Decir que el mundo se divide entre las personas que hacen el bien y las que se inclinan al mal, sería casi tan radical como decir que en el mundo existen dos clases de seres, los que prefieren el helado de vainilla y los que piden de chocolate.

Albert Einstein, alguna vez, dijo que hay únicamente dos tipos de individuos, los que creen que todo es un milagro y los que piensan que nada lo es.

Nietzsche afirmó que en la humanidad están aquellos que siguen sus propios deseos y quienes siguen el deseo de los demás. Hoy, en internet circulan cientos de clasificaciones: que si los que iluminan sus casas con luz cálida o luz fría; quienes le echan catsup encima a las papas a la francesa, o a un ladito; los amantes del americano o del futbol soccer.

No soy proclive a catalogar de un modo tan drástico a la gente, pero el fin de semana me llevó a concluir que sí existe una clasificación con la que estoy de acuerdo: en el mundo, existen dos tipos de personas, a las que las cosas les parecen un chiste y a quienes les parecen demasiado serias.

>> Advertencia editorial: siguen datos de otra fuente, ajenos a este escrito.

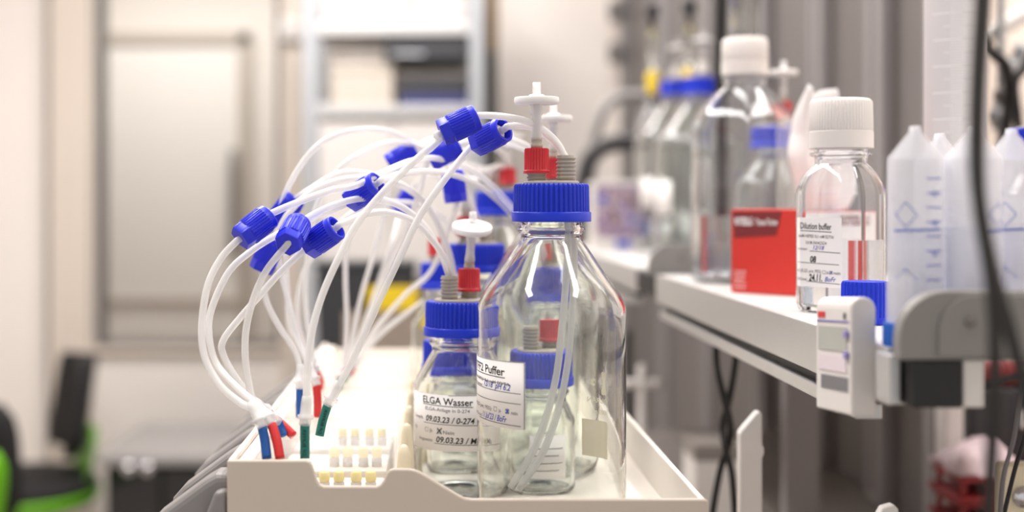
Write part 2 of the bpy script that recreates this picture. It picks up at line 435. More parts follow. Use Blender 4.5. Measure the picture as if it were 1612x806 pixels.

Estábamos en la Copa Giro —un torneo de futbol femenil al sur de la Ciudad de México, con equipos de todas las edades—, acababa de empezar el primer partido del equipo en el que juega Paula, mi hija.

Me sorprendió ver llegar a Adela con ropa casual a echar porras, siendo que el torneo pasado jugó con ellas.

“¡¿Y ahora, por qué no vas a jugar?!”, le pregunté, extrañado.

“Esta vez, preferí no —respondió de un modo muy espontáneo—... Lo que pasa es que para mí el futbol es un chiste y para mis amigas es algo muy, muy serio.

Me pareció extremadamente chistoso lo que dijo, pero al siguiente instante me pareció definitivamente muy serio.

Respetable, sobre todo, pues es verdad que así es la vida: para algunas personas, hay cosas que son chistosas, pero para otras, esas mismas cosas son muy serias.

Una vez —en mi adolescencia— me corté el pelo de hongo, ¡De champiñón! Tal cual. Sabía que me veía fatal, pero era la moda y me dio risa verme tan espantoso.

Al llegar a la casa, a mi papá se le abrieron los ojos como las puertas del infierno, no podía creer lo que veía. Me regañó como nunca y, mientras yo lloraba, me advirtió que tenía 24 horas para solucionarlo. Yo tampoco creía su furia.

El mundo, el deporte, la paternidad y las relaciones, serían mucho más fáciles si entendiéramos que lo que para nosotros es muy serio, para otros pudiera ser casi una broma. Y viceversa.